Source data:
[START]

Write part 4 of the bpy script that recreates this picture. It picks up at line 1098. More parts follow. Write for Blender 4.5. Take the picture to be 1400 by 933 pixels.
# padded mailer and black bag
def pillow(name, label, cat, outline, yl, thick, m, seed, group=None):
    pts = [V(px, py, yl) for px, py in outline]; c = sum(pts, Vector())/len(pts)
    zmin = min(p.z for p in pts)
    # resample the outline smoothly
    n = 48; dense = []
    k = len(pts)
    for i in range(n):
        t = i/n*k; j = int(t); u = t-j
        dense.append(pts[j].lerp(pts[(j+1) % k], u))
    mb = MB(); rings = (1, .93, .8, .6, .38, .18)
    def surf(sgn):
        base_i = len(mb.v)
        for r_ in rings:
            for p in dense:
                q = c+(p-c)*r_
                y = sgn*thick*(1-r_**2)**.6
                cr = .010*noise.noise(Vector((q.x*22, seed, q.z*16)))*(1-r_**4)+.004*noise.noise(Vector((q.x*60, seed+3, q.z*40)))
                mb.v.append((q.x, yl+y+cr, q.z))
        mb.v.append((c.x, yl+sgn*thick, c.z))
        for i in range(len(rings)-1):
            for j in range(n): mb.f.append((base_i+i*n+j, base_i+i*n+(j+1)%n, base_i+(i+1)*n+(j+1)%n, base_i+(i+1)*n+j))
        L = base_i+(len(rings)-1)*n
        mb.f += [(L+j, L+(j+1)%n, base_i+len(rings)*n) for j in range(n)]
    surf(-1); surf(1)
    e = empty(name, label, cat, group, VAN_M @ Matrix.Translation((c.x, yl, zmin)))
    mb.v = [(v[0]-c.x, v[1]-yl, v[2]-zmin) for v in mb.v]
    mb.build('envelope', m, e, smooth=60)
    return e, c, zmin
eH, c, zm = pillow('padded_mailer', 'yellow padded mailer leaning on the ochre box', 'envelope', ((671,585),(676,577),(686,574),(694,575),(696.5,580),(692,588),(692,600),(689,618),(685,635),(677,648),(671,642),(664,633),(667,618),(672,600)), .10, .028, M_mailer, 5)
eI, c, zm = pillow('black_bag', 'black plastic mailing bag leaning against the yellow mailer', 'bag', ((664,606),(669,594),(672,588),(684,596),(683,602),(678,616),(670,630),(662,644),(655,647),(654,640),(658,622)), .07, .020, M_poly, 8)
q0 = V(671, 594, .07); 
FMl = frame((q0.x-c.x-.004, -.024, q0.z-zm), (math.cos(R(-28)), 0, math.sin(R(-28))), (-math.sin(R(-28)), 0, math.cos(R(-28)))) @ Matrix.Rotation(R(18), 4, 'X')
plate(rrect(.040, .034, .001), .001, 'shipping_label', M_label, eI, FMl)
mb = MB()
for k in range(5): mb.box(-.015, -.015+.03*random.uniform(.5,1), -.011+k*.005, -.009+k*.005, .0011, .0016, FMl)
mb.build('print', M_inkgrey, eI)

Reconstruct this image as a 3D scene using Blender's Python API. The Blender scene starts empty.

[END]

=== Work to do ===
Return all the data above once more, precisely as given.

=== The response ===
Write part 4 of the bpy script that recreates this picture. It picks up at line 1098. More parts follow. Write for Blender 4.5. Take the picture to be 1400 by 933 pixels.
# padded mailer and black bag
def pillow(name, label, cat, outline, yl, thick, m, seed, group=None):
    pts = [V(px, py, yl) for px, py in outline]; c = sum(pts, Vector())/len(pts)
    zmin = min(p.z for p in pts)
    # resample the outline smoothly
    n = 48; dense = []
    k = len(pts)
    for i in range(n):
        t = i/n*k; j = int(t); u = t-j
        dense.append(pts[j].lerp(pts[(j+1) % k], u))
    mb = MB(); rings = (1, .93, .8, .6, .38, .18)
    def surf(sgn):
        base_i = len(mb.v)
        for r_ in rings:
            for p in dense:
                q = c+(p-c)*r_
                y = sgn*thick*(1-r_**2)**.6
                cr = .010*noise.noise(Vector((q.x*22, seed, q.z*16)))*(1-r_**4)+.004*noise.noise(Vector((q.x*60, seed+3, q.z*40)))
                mb.v.append((q.x, yl+y+cr, q.z))
        mb.v.append((c.x, yl+sgn*thick, c.z))
        for i in range(len(rings)-1):
            for j in range(n): mb.f.append((base_i+i*n+j, base_i+i*n+(j+1)%n, base_i+(i+1)*n+(j+1)%n, base_i+(i+1)*n+j))
        L = base_i+(len(rings)-1)*n
        mb.f += [(L+j, L+(j+1)%n, base_i+len(rings)*n) for j in range(n)]
    surf(-1); surf(1)
    e = empty(name, label, cat, group, VAN_M @ Matrix.Translation((c.x, yl, zmin)))
    mb.v = [(v[0]-c.x, v[1]-yl, v[2]-zmin) for v in mb.v]
    mb.build('envelope', m, e, smooth=60)
    return e, c, zmin
eH, c, zm = pillow('padded_mailer', 'yellow padded mailer leaning on the ochre box', 'envelope', ((671,585),(676,577),(686,574),(694,575),(696.5,580),(692,588),(692,600),(689,618),(685,635),(677,648),(671,642),(664,633),(667,618),(672,600)), .10, .028, M_mailer, 5)
eI, c, zm = pillow('black_bag', 'black plastic mailing bag leaning against the yellow mailer', 'bag', ((664,606),(669,594),(672,588),(684,596),(683,602),(678,616),(670,630),(662,644),(655,647),(654,640),(658,622)), .07, .020, M_poly, 8)
q0 = V(671, 594, .07); 
FMl = frame((q0.x-c.x-.004, -.024, q0.z-zm), (math.cos(R(-28)), 0, math.sin(R(-28))), (-math.sin(R(-28)), 0, math.cos(R(-28)))) @ Matrix.Rotation(R(18), 4, 'X')
plate(rrect(.040, .034, .001), .001, 'shipping_label', M_label, eI, FMl)
mb = MB()
for k in range(5): mb.box(-.015, -.015+.03*random.uniform(.5,1), -.011+k*.005, -.009+k*.005, .0011, .0016, FMl)
mb.build('print', M_inkgrey, eI)

Reconstruct this image as a 3D scene using Blender's Python API. The Blender scene starts empty.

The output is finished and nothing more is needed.